The administration is not amused. Although it's not clear from the article if Rummy was responding to Blum's and Taylor's complaints, he was dismissive of such criticisms in general:
Asked on Tuesday about critics who said the commitment of large numbers of troops to the Iraq conflict hindered the military's response to Hurricane Katrina, Rumsfeld said, "Anyone who's saying that doesn't understand the situation."
Is Rummy saying the head of the National Guard doesn't understand the situation? Is Blum another Brown? And of course Taylor, being a Democrat, could not possibly be expected to comprehend military operations. </snark>
Blum didn't stray completely off the reservation, though. The Post story goes on to have him say this:
"Iraq and other overseas commitments do not inhibit our ability to sustain this effort here at home," Blum said in an interview with three reporters who flew here with him from Washington on Friday.

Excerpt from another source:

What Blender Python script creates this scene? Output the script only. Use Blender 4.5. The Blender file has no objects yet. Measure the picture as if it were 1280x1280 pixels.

There is no explanation for the discrepancy in his statements.
Update [2005-9-9 23:51:29 by Dan K]: A couple of people have pointed this out, so let me empshaize their point: It's not just that the guard was below strength in Louisiana and Mississippi; they probably could have gotten by with a fraction of their complement. The point is that their essential emergency communications equipment was in Iraq.. So when the electricity went out, local officials couldn't turn use the guard's commnunications.
Also, several people have commented that Blum used the word "sustain" when quoted toward the end of the WaPo article saying that Iraq was not inhibiting our ability to handle the Katrina disaster. "Sustain" is of course of a different order from "respond," but it is, again as several have pointed out, a subtle distinction which might serve as the general's CYA when he gets called to the woodshed. I still think it's a bit of a weaseling, although less than we've come to expect from government officials in the Age of Bush. The key point is still that the initial response was slower than it should have been because the guard troops and equipment were not available when and where they should have been. Lives were lost because of that.